* [STORED DATA]
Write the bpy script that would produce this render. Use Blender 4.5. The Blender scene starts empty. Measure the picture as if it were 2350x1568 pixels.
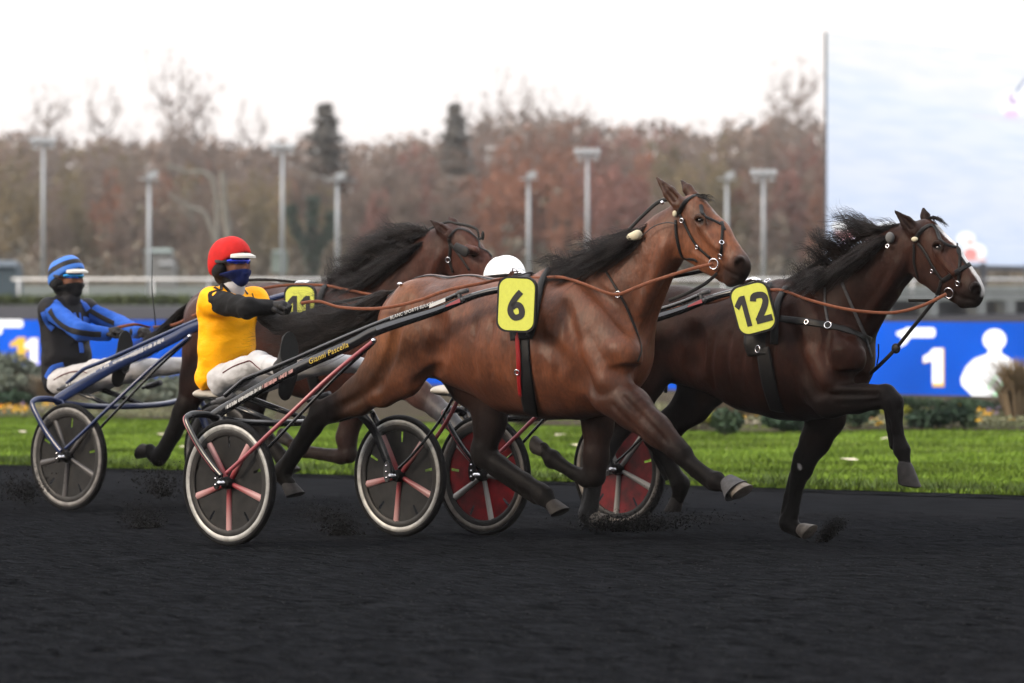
import bpy, bmesh, math, random
import numpy as np
from mathutils import Vector, Matrix, noise
from mathutils.bvhtree import BVHTree

random.seed(7)
rng = np.random.default_rng(7)
R = math.radians
scene = bpy.context.scene
col = scene.collection

# ------------------------------------------------------------------ camera, sky, sun, exposure
F = 10139.0      # focal length in units of a 2350 px wide picture
EYE = 1.317      # camera height (m)
HZ = 720.0       # picture row of the horizon (of 1568)
cam_d = bpy.data.cameras.new('camera')
cam = bpy.data.objects.new('camera', cam_d)
col.objects.link(cam)
cam.location = (0, 0, EYE)
cam.rotation_euler = (R(90), 0, 0)
cam_d.sensor_width = 36.0
cam_d.lens = 36.0 * F / 2350.0
cam_d.shift_y = (HZ - 784.0) / 2350.0
cam_d.clip_start = 0.5
cam_d.clip_end = 3000
cam_d.dof.use_dof = True
cam_d.dof.focus_distance = 24.6
cam_d.dof.aperture_fstop = 3.2
scene.camera = cam

world = bpy.data.worlds.new('World')
scene.world = world
world.use_nodes = True
nt = world.node_tree
nt.nodes.clear()
w_out = nt.nodes.new('ShaderNodeOutputWorld')
w_bg = nt.nodes.new('ShaderNodeBackground')
w_sky = nt.nodes.new('ShaderNodeTexSky')
w_sky.sky_type = 'NISHITA'
w_sky.sun_disc = False
SUN_EL, SUN_AZ = 24.0, 205.0      # azimuth of the sun as seen from above, measured from +X
w_sky.sun_elevation = R(SUN_EL)
w_sky.sun_rotation = R(90 - SUN_AZ)
w_sky.air_density = 1.0
w_sky.dust_density = 6.0
w_sky.ozone_density = 1.0
w_hsv = nt.nodes.new('ShaderNodeHueSaturation')
w_hsv.inputs['Saturation'].default_value = 0.18
w_hsv.inputs['Value'].default_value = 1.0
# cloud deck over the clear sky, brighter overhead as under any overcast
w_tc = nt.nodes.new('ShaderNodeTexCoord')
w_xyz = nt.nodes.new('ShaderNodeSeparateXYZ')
nt.links.new(w_tc.outputs['Generated'], w_xyz.inputs[0])
w_ramp = nt.nodes.new('ShaderNodeMapRange')
w_ramp.inputs['From Min'].default_value = 0.02; w_ramp.inputs['From Max'].default_value = 0.95
w_ramp.inputs['To Min'].default_value = 0.0; w_ramp.inputs['To Max'].default_value = 1.0
nt.links.new(w_xyz.outputs['Z'], w_ramp.inputs['Value'])
w_deck = nt.nodes.new('ShaderNodeMix'); w_deck.data_type = 'RGBA'
w_deck.inputs['A'].default_value = (5.4, 5.02, 4.85, 1)
w_deck.inputs['B'].default_value = (19.0, 19.0, 19.6, 1)
nt.links.new(w_ramp.outputs['Result'], w_deck.inputs['Factor'])
w_mix = nt.nodes.new('ShaderNodeMix')
w_mix.data_type = 'RGBA'
w_mix.inputs['Factor'].default_value = 0.8
# sky dimmed behind the camera to darken the sides of things facing it
w_back = nt.nodes.new('ShaderNodeMapRange')
w_back.inputs['From Min'].default_value = -0.8; w_back.inputs['From Max'].default_value = 0.6
w_back.inputs['To Min'].default_value = 0.50; w_back.inputs['To Max'].default_value = 1.02
nt.links.new(w_xyz.outputs['Y'], w_back.inputs['Value'])
w_mul = nt.nodes.new('ShaderNodeMix'); w_mul.data_type = 'RGBA'; w_mul.blend_type = 'MULTIPLY'; w_mul.inputs['Factor'].default_value = 1.0
nt.links.new(w_deck.outputs['Result'], w_mul.inputs['A']); nt.links.new(w_back.outputs['Result'], w_mul.inputs['B'])
nt.links.new(w_mul.outputs['Result'], w_mix.inputs['B'])
nt.links.new(w_sky.outputs[0], w_hsv.inputs['Color'])
nt.links.new(w_hsv.outputs[0], w_mix.inputs['A'])
nt.links.new(w_mix.outputs['Result'], w_bg.inputs['Color'])
nt.links.new(w_bg.outputs[0], w_out.inputs['Surface'])
w_bg.inputs['Strength'].default_value = 0.12

sun_d = bpy.data.lights.new('sun', 'SUN')
sun_d.energy = 1.5
sun_d.angle = R(14)
sun_d.color = (1.0, 0.80, 0.58)
sun = bpy.data.objects.new('sun', sun_d)
col.objects.link(sun)
sdir = Vector((math.cos(R(SUN_EL)) * math.cos(R(SUN_AZ)), math.cos(R(SUN_EL)) * math.sin(R(SUN_AZ)), math.sin(R(SUN_EL))))
sun.rotation_euler = sdir.to_track_quat('Z', 'Y').to_euler()

scene.view_settings.view_transform = 'Standard'
scene.view_settings.look = 'None'
scene.view_settings.exposure = 0.92
scene.view_settings.gamma = 1.0
scene.view_settings.use_curve_mapping = False
scene.cycles.max_bounces = 6
scene.cycles.volume_bounces = 0
scene.cycles.volume_step_rate = 10.0
scene.cycles.volume_max_steps = 32
scene.cycles.use_denoising = True

# ------------------------------------------------------------------ helpers
def at(u, v, Y):
    return Vector(((u - 1175.0) / F * Y, Y, EYE - (v - HZ) / F * Y))

THETA = R(41)

class Frame:
    """upright plane through one sulky and its horse: x along the heading, y to the far side, z up"""
    def __init__(s, mx, my, th=THETA):
        s.o = Vector((mx, my, 0)); s.th = th
        s.H = Vector((math.cos(th), -math.sin(th), 0)); s.N = Vector((math.sin(th), math.cos(th), 0))
        s.M = Matrix.Translation(s.o) @ Matrix.Rotation(-th, 4, 'Z')
        s.Mi = s.M.inverted()
    def S(s, u, v, lat=0.0):
        a = (u - 1175.0) / F
        bx, by = s.o.x + lat * s.N.x, s.o.y + lat * s.N.y
        t = (a * by - bx) / (s.H.x - a * s.H.y)
        Y = by + t * s.H.y
        return Vector((t, lat, EYE - (v - HZ) / F * Y))
    def px(s, u, v, lat=0.0):           # metres per picture unit there
        p = s.M @ s.S(u, v, lat)
        return p.y / F
    def uv(s, p):
        w = s.M @ Vector(p)
        return (1175 + w.x / w.y * F, HZ + (EYE - w.z) / w.y * F)
    def ray(s):
        return s.Mi @ Vector((0, 0, EYE))

def tag(o, label=None, cat=None, group=None, kind=None):
    if label: o['label'] = label
    if cat: o['category'] = cat
    if group: o['group'] = group
    if kind: o['kind'] = kind
    return o

def empty(name, loc=(0, 0, 0), rz=0.0):
    o = bpy.data.objects.new(name, None)
    col.objects.link(o)
    o.location = loc; o.rotation_euler = (0, 0, rz)
    o.empty_display_size = 0.2
    return o

def link(name, me, mat, parent=None, smooth=False):
    o = bpy.data.objects.new(name, me)
    col.objects.link(o)
    if mat is not None:
        for m in (mat if isinstance(mat, (list, tuple)) else [mat]):
            me.materials.append(m)
    if parent is not None: o.parent = parent
    if smooth: me.polygons.foreach_set('use_smooth', [True] * len(me.polygons))
    return o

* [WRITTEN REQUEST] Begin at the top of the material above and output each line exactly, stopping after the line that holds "col = scene.collection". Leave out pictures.

* [EXERCISE RESULT]
Write the bpy script that would produce this render. Use Blender 4.5. The Blender scene starts empty. Measure the picture as if it were 2350x1568 pixels.
import bpy, bmesh, math, random
import numpy as np
from mathutils import Vector, Matrix, noise
from mathutils.bvhtree import BVHTree

random.seed(7)
rng = np.random.default_rng(7)
R = math.radians
scene = bpy.context.scene
col = scene.collection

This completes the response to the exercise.